As is the case in many areas around the world, lecturing a community about sustainability and conservation is difficult when its members are struggling to feed their kids each night. Most subsist by harvesting seaweed, eating whatever they can catch off the reef, and selling prized species to the pet trade. (Where'd you think your clown fish came from?)

But help is on the way, in the form of ... trendy carpeting? A pilot program -- created by the Zoological Society of London, the Project Seahorse Foundation, and global carpet manufacturer Interface, Inc. -- is paying locals for their netting. For 5.5 pounds of the stuff, the coalition offers enough to buy over two pounds of rice -- which can mean an extra meal for a family of five. Interface reconstitutes the mesh into a 100-percent-recycled yarn that's used to make special-edition carpeting. Dubbed Net Effect, the fishing-net-turned-rug echoes its origins with a design "reminiscent of swirling currents." The fashionable floor coverings debut this week at NeoCon 2013, North America's largest design exposition and conference.

"The success of Net-Works means we've cleaned up a major source of pollution on the coastline and enabled local communities to make an income directly from their conservation activities," says Dr. Heather Koldeway, Head of Global Conservation Programmes for the ZSL. "This is a rather unusual but exciting collaboration between conservation and industry."

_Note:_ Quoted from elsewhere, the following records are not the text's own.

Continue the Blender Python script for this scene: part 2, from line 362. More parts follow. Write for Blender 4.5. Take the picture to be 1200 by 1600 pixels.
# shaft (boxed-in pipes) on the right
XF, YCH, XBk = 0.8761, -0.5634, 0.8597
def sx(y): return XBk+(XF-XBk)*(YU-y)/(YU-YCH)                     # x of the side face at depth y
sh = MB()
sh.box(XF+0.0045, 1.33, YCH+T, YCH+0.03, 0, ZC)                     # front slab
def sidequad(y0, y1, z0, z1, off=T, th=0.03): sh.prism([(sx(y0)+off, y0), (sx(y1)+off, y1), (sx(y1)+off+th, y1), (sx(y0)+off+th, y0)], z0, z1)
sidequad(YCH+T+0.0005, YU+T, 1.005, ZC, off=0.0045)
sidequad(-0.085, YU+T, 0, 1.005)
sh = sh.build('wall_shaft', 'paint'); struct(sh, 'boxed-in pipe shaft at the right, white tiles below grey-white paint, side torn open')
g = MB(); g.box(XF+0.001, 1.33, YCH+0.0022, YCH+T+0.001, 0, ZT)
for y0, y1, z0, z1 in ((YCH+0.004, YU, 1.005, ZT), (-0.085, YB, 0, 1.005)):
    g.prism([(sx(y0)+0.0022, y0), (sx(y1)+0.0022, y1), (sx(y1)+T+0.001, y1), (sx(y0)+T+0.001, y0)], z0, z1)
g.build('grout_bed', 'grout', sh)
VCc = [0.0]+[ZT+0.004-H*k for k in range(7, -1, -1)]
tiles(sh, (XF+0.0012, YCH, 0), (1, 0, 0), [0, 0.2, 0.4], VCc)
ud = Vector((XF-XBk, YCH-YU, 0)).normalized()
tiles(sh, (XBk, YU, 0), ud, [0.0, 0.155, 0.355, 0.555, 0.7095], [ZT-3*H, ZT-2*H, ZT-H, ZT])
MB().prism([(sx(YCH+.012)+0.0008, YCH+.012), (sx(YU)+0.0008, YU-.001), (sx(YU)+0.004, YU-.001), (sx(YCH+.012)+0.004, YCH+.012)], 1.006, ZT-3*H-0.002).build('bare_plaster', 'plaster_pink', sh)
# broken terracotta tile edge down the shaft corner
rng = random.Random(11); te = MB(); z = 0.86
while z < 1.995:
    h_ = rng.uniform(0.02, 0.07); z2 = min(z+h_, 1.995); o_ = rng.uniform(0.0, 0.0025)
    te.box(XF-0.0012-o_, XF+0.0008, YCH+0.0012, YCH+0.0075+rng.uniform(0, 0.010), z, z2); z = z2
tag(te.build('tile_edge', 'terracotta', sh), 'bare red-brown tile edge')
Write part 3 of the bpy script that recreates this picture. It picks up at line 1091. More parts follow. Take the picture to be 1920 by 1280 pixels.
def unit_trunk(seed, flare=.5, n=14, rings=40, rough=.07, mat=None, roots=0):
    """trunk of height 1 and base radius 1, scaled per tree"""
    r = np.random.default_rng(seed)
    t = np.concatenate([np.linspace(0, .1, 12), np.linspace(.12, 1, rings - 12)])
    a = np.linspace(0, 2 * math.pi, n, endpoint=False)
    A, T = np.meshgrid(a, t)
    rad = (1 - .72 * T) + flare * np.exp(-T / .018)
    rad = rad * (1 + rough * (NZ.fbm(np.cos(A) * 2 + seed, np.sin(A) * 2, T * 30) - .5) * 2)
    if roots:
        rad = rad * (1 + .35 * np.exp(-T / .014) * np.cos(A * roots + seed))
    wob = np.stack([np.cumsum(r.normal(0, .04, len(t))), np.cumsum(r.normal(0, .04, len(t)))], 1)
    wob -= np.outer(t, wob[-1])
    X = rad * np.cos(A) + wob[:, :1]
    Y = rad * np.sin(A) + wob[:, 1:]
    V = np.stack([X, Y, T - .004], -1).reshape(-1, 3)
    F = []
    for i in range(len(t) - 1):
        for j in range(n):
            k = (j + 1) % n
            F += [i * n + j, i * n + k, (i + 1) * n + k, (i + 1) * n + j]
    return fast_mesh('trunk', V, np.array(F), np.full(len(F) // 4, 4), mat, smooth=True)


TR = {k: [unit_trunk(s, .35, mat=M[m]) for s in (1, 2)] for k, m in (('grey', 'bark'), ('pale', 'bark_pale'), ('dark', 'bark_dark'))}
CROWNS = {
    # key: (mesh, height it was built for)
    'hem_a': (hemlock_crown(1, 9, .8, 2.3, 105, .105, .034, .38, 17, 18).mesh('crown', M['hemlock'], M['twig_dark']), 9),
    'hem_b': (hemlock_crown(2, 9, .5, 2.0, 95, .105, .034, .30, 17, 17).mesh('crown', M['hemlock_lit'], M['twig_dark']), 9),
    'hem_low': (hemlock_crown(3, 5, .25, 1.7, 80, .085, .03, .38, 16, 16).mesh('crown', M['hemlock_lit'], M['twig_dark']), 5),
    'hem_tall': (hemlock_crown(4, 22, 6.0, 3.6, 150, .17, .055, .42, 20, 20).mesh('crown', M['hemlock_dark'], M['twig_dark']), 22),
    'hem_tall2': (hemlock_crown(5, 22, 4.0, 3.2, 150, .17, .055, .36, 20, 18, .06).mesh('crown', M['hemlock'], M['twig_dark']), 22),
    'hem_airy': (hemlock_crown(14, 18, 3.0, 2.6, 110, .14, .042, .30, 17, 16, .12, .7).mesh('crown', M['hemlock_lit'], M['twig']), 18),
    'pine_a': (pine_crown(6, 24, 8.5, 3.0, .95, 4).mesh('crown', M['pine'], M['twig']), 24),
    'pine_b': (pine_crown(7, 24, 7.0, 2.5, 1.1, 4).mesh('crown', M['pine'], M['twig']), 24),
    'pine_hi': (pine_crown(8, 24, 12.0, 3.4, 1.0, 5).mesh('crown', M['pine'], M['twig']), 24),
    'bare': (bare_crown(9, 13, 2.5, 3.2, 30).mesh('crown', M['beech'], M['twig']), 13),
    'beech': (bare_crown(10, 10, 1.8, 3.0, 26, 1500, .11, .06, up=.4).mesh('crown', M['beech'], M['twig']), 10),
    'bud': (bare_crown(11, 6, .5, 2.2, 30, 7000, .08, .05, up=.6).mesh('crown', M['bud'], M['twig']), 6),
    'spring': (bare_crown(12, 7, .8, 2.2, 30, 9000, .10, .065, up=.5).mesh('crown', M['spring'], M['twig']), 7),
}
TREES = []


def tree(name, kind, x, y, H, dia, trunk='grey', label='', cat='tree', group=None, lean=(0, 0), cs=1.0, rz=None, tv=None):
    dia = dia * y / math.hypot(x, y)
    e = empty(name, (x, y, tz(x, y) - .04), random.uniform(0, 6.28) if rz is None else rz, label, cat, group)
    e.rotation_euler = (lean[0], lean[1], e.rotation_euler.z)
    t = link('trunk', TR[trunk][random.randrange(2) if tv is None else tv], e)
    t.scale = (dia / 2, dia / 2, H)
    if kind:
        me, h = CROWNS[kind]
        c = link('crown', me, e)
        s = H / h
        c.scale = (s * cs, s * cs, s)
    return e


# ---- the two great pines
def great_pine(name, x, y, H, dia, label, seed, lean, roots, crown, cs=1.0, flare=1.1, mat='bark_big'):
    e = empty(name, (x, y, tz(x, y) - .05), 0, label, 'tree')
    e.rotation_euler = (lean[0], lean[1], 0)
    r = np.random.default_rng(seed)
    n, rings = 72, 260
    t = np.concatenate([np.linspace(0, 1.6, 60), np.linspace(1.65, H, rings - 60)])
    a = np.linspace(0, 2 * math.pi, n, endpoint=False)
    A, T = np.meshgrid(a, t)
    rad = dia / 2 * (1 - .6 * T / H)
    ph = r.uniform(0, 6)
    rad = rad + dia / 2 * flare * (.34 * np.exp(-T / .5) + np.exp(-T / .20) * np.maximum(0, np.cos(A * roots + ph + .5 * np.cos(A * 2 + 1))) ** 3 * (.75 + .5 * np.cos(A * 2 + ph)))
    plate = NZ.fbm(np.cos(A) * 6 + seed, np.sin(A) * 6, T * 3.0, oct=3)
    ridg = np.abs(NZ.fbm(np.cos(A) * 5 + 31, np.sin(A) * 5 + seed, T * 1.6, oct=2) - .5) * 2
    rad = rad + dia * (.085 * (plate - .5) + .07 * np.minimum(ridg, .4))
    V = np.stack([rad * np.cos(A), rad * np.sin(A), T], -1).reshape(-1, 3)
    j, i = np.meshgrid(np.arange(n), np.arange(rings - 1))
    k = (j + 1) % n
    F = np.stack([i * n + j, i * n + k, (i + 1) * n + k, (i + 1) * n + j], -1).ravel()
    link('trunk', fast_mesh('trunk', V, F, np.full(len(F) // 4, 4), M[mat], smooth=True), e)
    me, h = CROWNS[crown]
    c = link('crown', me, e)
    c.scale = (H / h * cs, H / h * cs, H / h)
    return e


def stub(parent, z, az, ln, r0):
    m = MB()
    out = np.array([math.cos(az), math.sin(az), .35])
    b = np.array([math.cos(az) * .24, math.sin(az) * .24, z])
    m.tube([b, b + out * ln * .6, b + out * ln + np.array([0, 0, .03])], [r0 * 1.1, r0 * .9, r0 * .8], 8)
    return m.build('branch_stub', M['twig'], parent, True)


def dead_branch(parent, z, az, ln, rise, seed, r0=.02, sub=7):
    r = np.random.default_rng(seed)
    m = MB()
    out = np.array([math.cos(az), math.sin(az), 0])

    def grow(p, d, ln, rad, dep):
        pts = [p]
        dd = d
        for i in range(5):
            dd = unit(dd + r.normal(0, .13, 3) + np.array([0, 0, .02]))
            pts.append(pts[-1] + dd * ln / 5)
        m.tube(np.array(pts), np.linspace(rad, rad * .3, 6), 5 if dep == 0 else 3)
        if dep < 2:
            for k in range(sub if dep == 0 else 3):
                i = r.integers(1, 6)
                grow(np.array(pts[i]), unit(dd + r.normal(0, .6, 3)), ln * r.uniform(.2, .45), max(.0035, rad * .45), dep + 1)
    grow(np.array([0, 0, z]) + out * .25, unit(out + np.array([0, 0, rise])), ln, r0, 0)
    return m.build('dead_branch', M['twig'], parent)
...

"Certainly, these kinds of projects have been very successful," says Ben Sherman, a public affairs officer for the National Oceanic and Atmospheric Administration. Sherman tells me that here in the United States, NOAA's marine debris program works with a company called Covanta Energy to convert old nets into electricity. Covanta is working in Hawaii, so the local needs are a little different from the Philippines, but the programs are two ways to the same goal, healthier seas. "The challenge of marine debris is immense and NOAA welcomes innovative ways to address the problem," he says. "Both of these projects reflect that."

So far, the results from the Net-Works program are encouraging. The people are better-paid, better-fed, and less reliant on dwindling sea life. The ecosystem benefits from less pollution and human predation. And faraway hipsters now have a story to go with their new, funky home furnishings, "Oh, this carpet? This carpet is made from reclaimed fishing nets. You know, from Danajon Bank in the Philippines -- you've probably never heard of it."